Paris’in modernitenin başkenti olarak nitelendirilmesine çok itiraz gelmeyecektir. Gerçekten de şehirde yaşamayı bir ‘sanat’ haline getiren ‘flâneur’lerinden, ‘ürettiği’ sayısız sanatçıya, 1789’dan 1871’e ve ötesine kadar boyun eğmeyen işçi sınıfına, burjuva salon kültüründen batakhanelerine, endüstriyel kapitalizme demirden bir övgü olan Eiffel Kulesi’ne ve nihayet Haussman’ın inşa ettiği görkemli bulvarlara ve meydanlara kadar pek az şehir kafamızda modern olanla ilişkilendirdiğimiz şeyleri bu kadar doğrudan çağrıştırabilir.

Öte yandan Paris’in modernitenin başkenti olma iddiasına güçlü bir itiraz şaşırtıcı bir kentten, mesela Londra ya da New York’tan değil, Viyana’dan gelebilir. Çok bilinmese de Viyana on dokuzuncu yüzyılın ikinci yarısında, gerekse ‘fin de siècle’ denilen yüzyıl dönümünde kendine has bir siyasal kültüre ve çok zengin bir sanatsal ve bilimsel ortama sahipti.
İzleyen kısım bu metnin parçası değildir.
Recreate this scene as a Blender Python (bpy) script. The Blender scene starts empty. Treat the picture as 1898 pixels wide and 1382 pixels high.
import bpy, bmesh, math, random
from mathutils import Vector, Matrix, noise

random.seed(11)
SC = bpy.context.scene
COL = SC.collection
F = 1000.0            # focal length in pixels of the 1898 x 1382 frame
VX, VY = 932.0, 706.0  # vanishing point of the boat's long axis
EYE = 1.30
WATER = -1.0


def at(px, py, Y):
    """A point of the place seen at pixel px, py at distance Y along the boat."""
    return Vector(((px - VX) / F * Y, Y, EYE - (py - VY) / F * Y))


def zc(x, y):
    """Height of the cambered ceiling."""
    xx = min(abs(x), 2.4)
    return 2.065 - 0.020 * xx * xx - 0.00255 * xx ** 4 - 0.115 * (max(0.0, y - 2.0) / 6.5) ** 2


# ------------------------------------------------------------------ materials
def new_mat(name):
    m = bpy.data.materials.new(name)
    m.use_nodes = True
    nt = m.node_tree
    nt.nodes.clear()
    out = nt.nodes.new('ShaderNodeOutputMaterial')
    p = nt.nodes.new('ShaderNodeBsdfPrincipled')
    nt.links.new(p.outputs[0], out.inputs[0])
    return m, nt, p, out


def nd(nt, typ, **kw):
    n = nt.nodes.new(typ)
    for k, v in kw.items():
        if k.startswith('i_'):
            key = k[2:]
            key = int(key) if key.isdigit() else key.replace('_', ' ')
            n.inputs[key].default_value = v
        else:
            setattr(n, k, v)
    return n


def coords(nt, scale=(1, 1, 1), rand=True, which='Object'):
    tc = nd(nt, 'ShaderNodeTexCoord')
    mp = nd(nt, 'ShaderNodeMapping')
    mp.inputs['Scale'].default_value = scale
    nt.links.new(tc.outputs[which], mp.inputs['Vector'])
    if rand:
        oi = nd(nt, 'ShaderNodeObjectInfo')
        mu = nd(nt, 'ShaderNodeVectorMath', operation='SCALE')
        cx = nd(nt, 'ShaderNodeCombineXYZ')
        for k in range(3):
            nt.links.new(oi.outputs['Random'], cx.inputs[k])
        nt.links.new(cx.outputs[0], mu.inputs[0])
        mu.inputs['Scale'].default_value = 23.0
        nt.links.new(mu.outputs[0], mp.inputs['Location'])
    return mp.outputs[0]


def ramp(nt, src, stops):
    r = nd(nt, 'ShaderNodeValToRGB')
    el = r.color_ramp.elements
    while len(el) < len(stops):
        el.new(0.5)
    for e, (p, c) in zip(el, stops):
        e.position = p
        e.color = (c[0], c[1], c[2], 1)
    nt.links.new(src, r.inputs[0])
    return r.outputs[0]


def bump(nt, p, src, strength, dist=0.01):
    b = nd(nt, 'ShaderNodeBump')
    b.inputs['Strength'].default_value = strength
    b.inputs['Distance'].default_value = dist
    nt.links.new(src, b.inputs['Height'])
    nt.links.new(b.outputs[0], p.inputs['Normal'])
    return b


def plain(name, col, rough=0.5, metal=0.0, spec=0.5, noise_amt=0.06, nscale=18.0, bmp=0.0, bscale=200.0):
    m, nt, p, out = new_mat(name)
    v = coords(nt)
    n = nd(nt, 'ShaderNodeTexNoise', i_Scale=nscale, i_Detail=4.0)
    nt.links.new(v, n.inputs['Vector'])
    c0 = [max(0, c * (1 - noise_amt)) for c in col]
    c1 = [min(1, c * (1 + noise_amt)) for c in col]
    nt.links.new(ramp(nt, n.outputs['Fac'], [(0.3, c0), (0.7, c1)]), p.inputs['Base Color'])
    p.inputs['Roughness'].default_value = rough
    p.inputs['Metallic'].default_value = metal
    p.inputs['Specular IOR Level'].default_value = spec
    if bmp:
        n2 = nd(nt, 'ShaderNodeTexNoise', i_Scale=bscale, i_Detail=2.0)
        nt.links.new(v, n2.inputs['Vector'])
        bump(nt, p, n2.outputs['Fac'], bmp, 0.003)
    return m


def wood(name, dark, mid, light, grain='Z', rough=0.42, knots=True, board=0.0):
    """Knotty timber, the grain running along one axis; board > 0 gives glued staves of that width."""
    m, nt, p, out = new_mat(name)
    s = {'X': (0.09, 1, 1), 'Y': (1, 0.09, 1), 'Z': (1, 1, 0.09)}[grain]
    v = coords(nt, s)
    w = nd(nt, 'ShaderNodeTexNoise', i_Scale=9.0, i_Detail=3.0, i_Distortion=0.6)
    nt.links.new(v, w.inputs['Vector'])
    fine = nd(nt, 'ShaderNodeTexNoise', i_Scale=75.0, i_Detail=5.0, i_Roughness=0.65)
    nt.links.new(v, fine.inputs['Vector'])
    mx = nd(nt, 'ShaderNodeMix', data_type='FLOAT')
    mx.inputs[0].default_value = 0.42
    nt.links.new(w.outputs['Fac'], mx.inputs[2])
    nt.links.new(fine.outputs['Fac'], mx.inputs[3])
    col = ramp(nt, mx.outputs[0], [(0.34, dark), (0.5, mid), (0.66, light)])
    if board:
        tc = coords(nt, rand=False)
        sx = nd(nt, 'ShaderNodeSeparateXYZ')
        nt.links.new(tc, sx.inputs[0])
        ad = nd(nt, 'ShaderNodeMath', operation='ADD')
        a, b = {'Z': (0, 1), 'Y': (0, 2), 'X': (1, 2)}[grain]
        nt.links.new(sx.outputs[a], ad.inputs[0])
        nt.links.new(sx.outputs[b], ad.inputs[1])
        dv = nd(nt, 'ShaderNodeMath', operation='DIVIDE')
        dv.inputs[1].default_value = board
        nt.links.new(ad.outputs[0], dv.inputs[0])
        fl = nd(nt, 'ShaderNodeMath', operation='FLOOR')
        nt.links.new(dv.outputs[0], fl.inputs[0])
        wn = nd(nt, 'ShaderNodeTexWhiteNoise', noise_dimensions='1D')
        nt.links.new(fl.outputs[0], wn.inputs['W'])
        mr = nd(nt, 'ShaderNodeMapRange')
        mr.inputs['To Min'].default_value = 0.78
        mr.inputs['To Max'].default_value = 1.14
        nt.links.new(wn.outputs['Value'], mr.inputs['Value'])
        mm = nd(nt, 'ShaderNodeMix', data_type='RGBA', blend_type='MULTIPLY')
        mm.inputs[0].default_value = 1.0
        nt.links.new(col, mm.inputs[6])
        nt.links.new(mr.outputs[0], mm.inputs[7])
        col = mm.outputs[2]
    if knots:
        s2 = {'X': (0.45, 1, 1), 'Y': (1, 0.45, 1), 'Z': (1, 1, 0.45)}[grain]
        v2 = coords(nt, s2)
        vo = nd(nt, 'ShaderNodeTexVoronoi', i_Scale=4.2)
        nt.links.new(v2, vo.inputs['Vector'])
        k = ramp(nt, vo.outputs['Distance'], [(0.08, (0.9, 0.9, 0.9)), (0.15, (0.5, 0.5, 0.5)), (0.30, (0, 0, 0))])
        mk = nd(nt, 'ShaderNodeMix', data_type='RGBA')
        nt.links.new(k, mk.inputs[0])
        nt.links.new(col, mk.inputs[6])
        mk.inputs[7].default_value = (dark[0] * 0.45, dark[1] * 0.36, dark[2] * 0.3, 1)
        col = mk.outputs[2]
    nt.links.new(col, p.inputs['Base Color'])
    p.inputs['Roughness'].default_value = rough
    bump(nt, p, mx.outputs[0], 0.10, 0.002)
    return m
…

Avrupa tarihini Fransa ve İngiltere’yi norm alarak okuyan ve diğer devletleri farklı açılardan ‘geç kalmış’ olarak gören perspektif, Avusturya-Macaristan İmparatorluğu’na da benzer bir açıdan yaklaşmıştır. Oysa bir dönem muhafazakarlığın kalelerinden biri olan imparatorluk on dokuzuncu yüzyılın ilerleyen dönemlerinde hem siyasal hem de kültürel olarak kabuk değiştirmeye başlamıştır. Bunun en belirgin görüldüğü yer de elbette başkent Viyana olmuştur.

Viyana ve Avusturya’ya dair tarihçilik, yüzyılın neredeyse yarısını kapsayan (1857-1900) dönemi Ringstrasse dönemi olarak adlandırır. Bu adlandırma kent tarihi açısından çarpıcı; zira Ringstrasse eski kentin surları yıkılarak açılan büyük ve görkemli bulvarın adı. Bulvar, eski sur, hendek ve şevin yerini alması dolayısıyla eski kenti çepeçevre sarıyor. Kent merkezinin hemen dışında bu kadar geniş bir alanın gelişmeye müsait biçimde ortaya çıkıvermesi hem mimarlık ve planlama açısından neredeyse laboratuvar koşulları yaratıyor hem de burjuvazinin kente damgasını vurmasını sağlıyor. Viyana o zamana değin Habsburg hanedanının evi olması hasebiyle imparatorlukla, muhafazakarlıkla ve Katoliklikle özdeşleşmiş bir kentken Ringstrasse ile birlikte burjuvazi kentsel mekanı belirlemeye başlıyor.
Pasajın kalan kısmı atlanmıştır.